■ Given material:
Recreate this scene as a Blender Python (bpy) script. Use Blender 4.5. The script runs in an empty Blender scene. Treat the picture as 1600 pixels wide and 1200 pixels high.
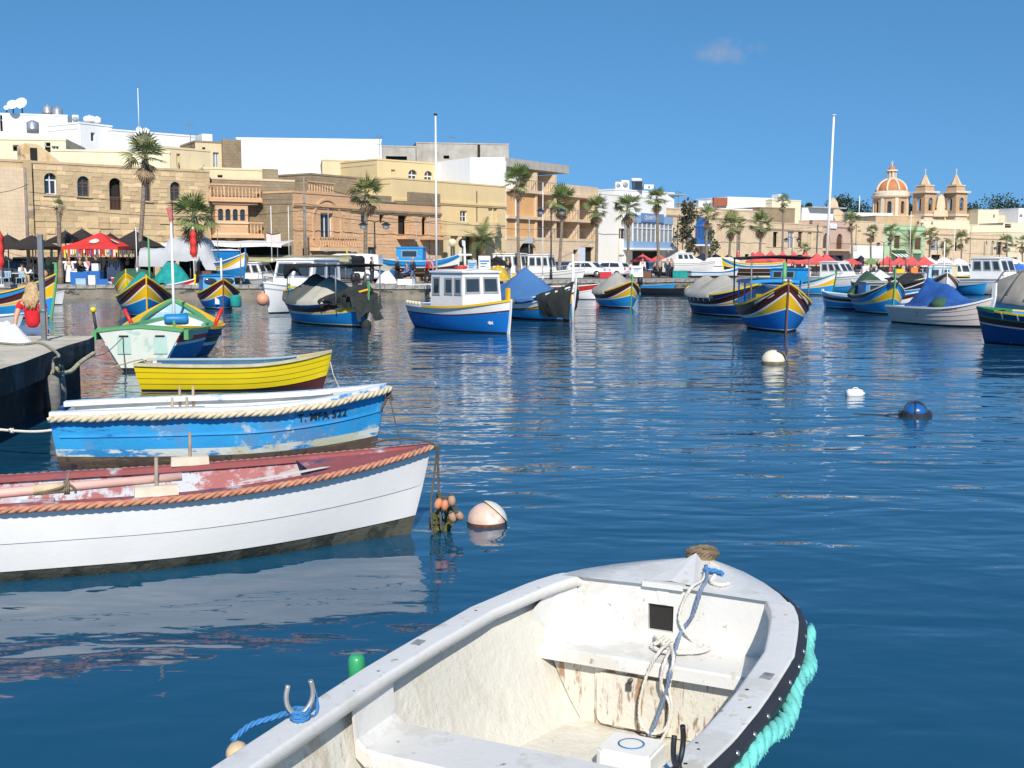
import bpy, bmesh, math, random
from mathutils import Vector, Matrix, noise as mnoise
random.seed(7)
R = math.radians
sc = bpy.context.scene
COL = sc.collection
# ---------------------------------------------------------------- camera, sky, sun, exposure
CAM_H = 2.2
FPX = 1850.0                      # focal length in photo pixels (1600 wide)
PITCH = math.atan(190 / FPX)
cd = bpy.data.cameras.new('camera'); cam = bpy.data.objects.new('camera', cd); COL.objects.link(cam)
cd.sensor_width = 36; cd.lens = FPX / 1600 * 36; cd.clip_start = 0.1; cd.clip_end = 6000
cam.location = (0, 0, CAM_H); cam.rotation_euler = (R(90) - PITCH, 0, 0)
sc.camera = cam
SUN_EL, SUN_ROT = R(38), R(173)
w = bpy.data.worlds.new('World'); sc.world = w; w.use_nodes = True
nt = w.node_tree; bg = nt.nodes['Background']
sky = nt.nodes.new('ShaderNodeTexSky'); sky.sky_type = 'NISHITA'; sky.sun_disc = False
sky.sun_elevation = SUN_EL; sky.sun_rotation = SUN_ROT
sky.altitude = 0; sky.air_density = 1.0; sky.dust_density = 0.0; sky.ozone_density = 2.0
# clear, dry air: the pale band at the horizon is thin, so directions are lifted a little before the sky is looked up
tcs = nt.nodes.new('ShaderNodeTexCoord'); lift = nt.nodes.new('ShaderNodeVectorMath'); lift.operation = 'MULTIPLY_ADD'
lift.inputs[1].default_value = (1, 1, 0.95); lift.inputs[2].default_value = (0, 0, 0.255)
nt.links.new(tcs.outputs['Generated'], lift.inputs[0]); nrm_ = nt.nodes.new('ShaderNodeVectorMath'); nrm_.operation = 'NORMALIZE'
nt.links.new(lift.outputs[0], nrm_.inputs[0]); nt.links.new(nrm_.outputs[0], sky.inputs['Vector'])
hs = nt.nodes.new('ShaderNodeHueSaturation'); hs.inputs['Saturation'].default_value = 1.28; hs.inputs['Value'].default_value = 1.30; hs.inputs['Hue'].default_value = 0.495
nt.links.new(sky.outputs[0], hs.inputs['Color'])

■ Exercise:
Set down the material above as is, without any pictures.

■ Answer to this exercise:
Recreate this scene as a Blender Python (bpy) script. Use Blender 4.5. The script runs in an empty Blender scene. Treat the picture as 1600 pixels wide and 1200 pixels high.
import bpy, bmesh, math, random
from mathutils import Vector, Matrix, noise as mnoise
random.seed(7)
R = math.radians
sc = bpy.context.scene
COL = sc.collection
# ---------------------------------------------------------------- camera, sky, sun, exposure
CAM_H = 2.2
FPX = 1850.0                      # focal length in photo pixels (1600 wide)
PITCH = math.atan(190 / FPX)
cd = bpy.data.cameras.new('camera'); cam = bpy.data.objects.new('camera', cd); COL.objects.link(cam)
cd.sensor_width = 36; cd.lens = FPX / 1600 * 36; cd.clip_start = 0.1; cd.clip_end = 6000
cam.location = (0, 0, CAM_H); cam.rotation_euler = (R(90) - PITCH, 0, 0)
sc.camera = cam
SUN_EL, SUN_ROT = R(38), R(173)
w = bpy.data.worlds.new('World'); sc.world = w; w.use_nodes = True
nt = w.node_tree; bg = nt.nodes['Background']
sky = nt.nodes.new('ShaderNodeTexSky'); sky.sky_type = 'NISHITA'; sky.sun_disc = False
sky.sun_elevation = SUN_EL; sky.sun_rotation = SUN_ROT
sky.altitude = 0; sky.air_density = 1.0; sky.dust_density = 0.0; sky.ozone_density = 2.0
# clear, dry air: the pale band at the horizon is thin, so directions are lifted a little before the sky is looked up
tcs = nt.nodes.new('ShaderNodeTexCoord'); lift = nt.nodes.new('ShaderNodeVectorMath'); lift.operation = 'MULTIPLY_ADD'
lift.inputs[1].default_value = (1, 1, 0.95); lift.inputs[2].default_value = (0, 0, 0.255)
nt.links.new(tcs.outputs['Generated'], lift.inputs[0]); nrm_ = nt.nodes.new('ShaderNodeVectorMath'); nrm_.operation = 'NORMALIZE'
nt.links.new(lift.outputs[0], nrm_.inputs[0]); nt.links.new(nrm_.outputs[0], sky.inputs['Vector'])
hs = nt.nodes.new('ShaderNodeHueSaturation'); hs.inputs['Saturation'].default_value = 1.28; hs.inputs['Value'].default_value = 1.30; hs.inputs['Hue'].default_value = 0.495
nt.links.new(sky.outputs[0], hs.inputs['Color'])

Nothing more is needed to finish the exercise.